Erste Missbrauchsfälle waren am Berliner Canisius-Kolleg Ende Januar öffentlich geworden. Der Jesuitenorden als Träger der Schule beauftragte daraufhin Raue, sich um die Opfer zu kümmern. Die Bischofskonferenz hatte vergangene Woche den Trierer Bischof Stephan Ackermann als Beauftragten zur Aufklärung der Missbrauchsfälle benannt. Raue hält diese Entscheidung für unzureichend. Sie forderte für jedes Bistum externe Mitarbeiter. "Sie dürfen nicht Teil der Organisation und Hierarchie sein, denn dann sind da mitunter andere Loyalitäten, andere Bindungen an das System, als wenn jemand von extern eingesetzt wird."

Im Erzbistum soll jetzt eine externe Kommission eingesetzt werden. Der Missbrauchsbeauftragte des Erzbistums Berlin, Stefan Dybowski, hat darum gebeten, von seinem Amt entbunden zu werden. Das bestätigte Bistums-Sprecher Stefan Förner, am Samstag. Dybowski leite zugleich die Seelsorge-Abteilung im Ordinariat und habe damit nach eigener Einschätzung nicht die nötige Distanz zu möglichen Tätern.

Sinkendes Vertrauen in die katholische Kirche

Das Vertrauen in die Institution katholische Kirche sinkt, ergab eine Umfrage. Nur knapp 20 Prozent der Deutschen gehen nach einem Bericht der "Frankfurter Rundschau" (Samstagsausgabe) davon aus, dass die Kirche zur Missbrauchs-Aufklärung beiträgt. Nach einer Umfrage für den "Kölner Stadt-Anzeiger" (Samstagsausgabe) hält weniger als ein Drittel der Befragten die katholische Kirche für ehrlich. Für die Studien waren jeweils 1000 Menschen befragt worden.

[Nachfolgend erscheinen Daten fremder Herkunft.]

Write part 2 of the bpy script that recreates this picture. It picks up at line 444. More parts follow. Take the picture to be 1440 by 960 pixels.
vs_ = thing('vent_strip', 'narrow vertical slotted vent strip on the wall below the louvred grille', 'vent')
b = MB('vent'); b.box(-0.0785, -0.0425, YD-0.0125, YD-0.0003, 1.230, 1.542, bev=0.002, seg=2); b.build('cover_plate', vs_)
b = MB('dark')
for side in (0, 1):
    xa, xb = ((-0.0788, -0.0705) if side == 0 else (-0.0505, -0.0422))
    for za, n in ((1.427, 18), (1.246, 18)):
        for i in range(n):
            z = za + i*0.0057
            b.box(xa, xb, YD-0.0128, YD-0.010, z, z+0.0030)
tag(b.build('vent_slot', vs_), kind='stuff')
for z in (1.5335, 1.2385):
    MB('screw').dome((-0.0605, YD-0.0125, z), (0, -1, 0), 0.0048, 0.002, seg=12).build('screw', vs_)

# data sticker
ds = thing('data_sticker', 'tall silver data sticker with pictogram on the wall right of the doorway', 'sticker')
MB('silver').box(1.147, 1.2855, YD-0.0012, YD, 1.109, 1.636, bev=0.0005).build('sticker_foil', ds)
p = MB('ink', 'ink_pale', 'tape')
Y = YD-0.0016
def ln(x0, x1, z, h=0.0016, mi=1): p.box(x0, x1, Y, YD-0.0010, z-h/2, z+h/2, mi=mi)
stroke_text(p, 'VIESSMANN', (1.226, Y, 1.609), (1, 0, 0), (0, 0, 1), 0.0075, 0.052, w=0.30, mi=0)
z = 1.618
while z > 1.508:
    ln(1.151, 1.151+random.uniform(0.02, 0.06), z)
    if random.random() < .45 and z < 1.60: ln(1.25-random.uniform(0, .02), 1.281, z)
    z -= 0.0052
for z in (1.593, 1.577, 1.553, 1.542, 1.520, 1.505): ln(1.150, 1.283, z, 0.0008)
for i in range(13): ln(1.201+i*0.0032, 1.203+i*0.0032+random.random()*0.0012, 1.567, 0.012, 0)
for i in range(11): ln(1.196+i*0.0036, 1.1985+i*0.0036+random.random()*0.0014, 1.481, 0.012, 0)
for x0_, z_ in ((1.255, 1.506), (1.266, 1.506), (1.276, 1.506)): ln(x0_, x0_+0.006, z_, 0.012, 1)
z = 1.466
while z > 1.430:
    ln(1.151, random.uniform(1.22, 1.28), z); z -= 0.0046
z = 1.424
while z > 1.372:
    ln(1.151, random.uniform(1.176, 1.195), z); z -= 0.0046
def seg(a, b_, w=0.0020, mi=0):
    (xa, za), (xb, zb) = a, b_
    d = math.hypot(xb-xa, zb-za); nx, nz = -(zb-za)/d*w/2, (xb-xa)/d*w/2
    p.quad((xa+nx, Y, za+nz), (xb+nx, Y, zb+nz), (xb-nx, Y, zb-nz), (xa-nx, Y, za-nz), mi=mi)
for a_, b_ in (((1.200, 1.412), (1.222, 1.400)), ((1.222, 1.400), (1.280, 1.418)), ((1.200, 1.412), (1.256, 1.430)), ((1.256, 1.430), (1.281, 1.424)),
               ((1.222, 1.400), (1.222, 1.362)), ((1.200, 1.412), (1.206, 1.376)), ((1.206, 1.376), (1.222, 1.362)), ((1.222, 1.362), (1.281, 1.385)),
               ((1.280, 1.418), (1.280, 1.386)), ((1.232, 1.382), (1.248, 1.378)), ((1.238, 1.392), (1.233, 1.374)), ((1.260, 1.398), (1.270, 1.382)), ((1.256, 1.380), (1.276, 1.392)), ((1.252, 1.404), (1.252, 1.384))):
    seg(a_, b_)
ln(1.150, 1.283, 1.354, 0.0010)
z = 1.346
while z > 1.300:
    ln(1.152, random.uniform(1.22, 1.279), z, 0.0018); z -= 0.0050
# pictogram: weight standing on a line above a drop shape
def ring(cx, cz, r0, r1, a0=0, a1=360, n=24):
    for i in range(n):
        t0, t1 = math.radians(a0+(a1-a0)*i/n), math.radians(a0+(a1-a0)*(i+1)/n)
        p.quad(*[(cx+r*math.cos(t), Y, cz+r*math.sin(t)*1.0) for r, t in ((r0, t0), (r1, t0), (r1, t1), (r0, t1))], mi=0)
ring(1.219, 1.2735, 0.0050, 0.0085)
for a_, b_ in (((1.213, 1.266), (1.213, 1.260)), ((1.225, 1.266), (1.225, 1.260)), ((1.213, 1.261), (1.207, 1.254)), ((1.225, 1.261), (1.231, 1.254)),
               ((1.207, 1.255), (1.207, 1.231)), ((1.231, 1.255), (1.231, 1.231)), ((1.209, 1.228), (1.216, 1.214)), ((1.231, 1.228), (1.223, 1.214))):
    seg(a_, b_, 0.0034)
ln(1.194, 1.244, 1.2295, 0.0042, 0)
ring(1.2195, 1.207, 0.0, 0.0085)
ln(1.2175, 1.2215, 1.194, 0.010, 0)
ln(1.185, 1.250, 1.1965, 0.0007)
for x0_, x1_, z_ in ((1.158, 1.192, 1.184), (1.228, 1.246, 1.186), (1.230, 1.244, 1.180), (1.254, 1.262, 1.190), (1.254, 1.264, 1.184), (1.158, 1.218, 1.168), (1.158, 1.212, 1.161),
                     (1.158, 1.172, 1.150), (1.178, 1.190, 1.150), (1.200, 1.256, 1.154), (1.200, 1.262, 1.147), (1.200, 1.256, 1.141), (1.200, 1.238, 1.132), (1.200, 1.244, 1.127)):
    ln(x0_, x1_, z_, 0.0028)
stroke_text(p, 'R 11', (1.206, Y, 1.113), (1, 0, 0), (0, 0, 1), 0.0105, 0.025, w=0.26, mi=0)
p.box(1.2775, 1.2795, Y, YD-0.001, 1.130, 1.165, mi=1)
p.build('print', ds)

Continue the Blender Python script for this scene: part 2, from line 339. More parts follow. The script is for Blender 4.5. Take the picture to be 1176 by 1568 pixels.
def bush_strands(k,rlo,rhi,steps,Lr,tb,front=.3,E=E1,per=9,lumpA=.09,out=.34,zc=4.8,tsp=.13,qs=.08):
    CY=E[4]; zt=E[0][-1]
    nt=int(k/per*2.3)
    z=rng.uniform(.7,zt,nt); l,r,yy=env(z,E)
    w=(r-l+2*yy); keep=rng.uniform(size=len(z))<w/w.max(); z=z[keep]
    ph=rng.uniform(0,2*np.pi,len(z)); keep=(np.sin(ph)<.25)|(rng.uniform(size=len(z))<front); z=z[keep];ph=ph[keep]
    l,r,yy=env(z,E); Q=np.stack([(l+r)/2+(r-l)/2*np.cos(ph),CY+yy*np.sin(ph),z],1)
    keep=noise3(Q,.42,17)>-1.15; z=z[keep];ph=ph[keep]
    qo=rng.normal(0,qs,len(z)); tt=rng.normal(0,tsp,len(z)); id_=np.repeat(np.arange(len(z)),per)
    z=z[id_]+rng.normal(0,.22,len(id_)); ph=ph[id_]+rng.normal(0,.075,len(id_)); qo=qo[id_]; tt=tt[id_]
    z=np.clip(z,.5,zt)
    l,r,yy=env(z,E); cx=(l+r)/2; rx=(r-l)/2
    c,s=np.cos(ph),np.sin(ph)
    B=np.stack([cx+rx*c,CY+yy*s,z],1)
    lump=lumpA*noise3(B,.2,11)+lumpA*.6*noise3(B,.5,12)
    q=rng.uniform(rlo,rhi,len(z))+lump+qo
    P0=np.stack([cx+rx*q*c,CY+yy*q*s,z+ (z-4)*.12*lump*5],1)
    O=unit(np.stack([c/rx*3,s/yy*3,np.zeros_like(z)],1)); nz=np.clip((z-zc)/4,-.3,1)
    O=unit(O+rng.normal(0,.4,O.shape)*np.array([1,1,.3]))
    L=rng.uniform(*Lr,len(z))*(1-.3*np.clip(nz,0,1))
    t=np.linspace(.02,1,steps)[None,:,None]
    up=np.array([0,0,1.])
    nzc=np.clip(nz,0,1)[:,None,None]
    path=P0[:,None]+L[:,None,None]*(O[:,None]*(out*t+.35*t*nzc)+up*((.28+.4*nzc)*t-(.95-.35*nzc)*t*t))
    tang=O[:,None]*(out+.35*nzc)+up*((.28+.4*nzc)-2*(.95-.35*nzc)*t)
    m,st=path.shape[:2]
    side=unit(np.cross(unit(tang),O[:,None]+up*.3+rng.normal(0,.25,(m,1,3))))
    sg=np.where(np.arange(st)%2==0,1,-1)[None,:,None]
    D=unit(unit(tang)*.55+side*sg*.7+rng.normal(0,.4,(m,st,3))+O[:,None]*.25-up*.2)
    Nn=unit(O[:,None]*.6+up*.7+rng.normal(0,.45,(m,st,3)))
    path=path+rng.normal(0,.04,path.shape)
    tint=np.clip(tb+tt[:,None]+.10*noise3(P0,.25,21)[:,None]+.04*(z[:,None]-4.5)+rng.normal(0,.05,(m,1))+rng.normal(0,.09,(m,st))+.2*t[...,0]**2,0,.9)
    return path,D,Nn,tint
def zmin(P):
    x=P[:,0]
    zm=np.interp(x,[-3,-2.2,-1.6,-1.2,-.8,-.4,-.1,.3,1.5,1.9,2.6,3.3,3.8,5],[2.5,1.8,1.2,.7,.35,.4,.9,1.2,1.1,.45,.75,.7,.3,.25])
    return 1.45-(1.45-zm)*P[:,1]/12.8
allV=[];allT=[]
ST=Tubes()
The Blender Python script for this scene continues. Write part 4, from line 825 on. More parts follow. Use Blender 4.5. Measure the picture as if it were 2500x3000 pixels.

Der katholische Orden der Salesianer Don Bosco hat weitere Hinweise auf Missbrauchsfälle in seinem mittlerweile geschlossenen Berliner Kinderheim am Wannsee in den 1960er Jahren. In einem weiteren Fall sei 1955 gegen einen Pater Strafbefehl erlassen worden, weil er einen Schüler "körperlich" misshandelt habe. In den kommenden Tagen will der Orden einen Zwischenbericht vorlegen.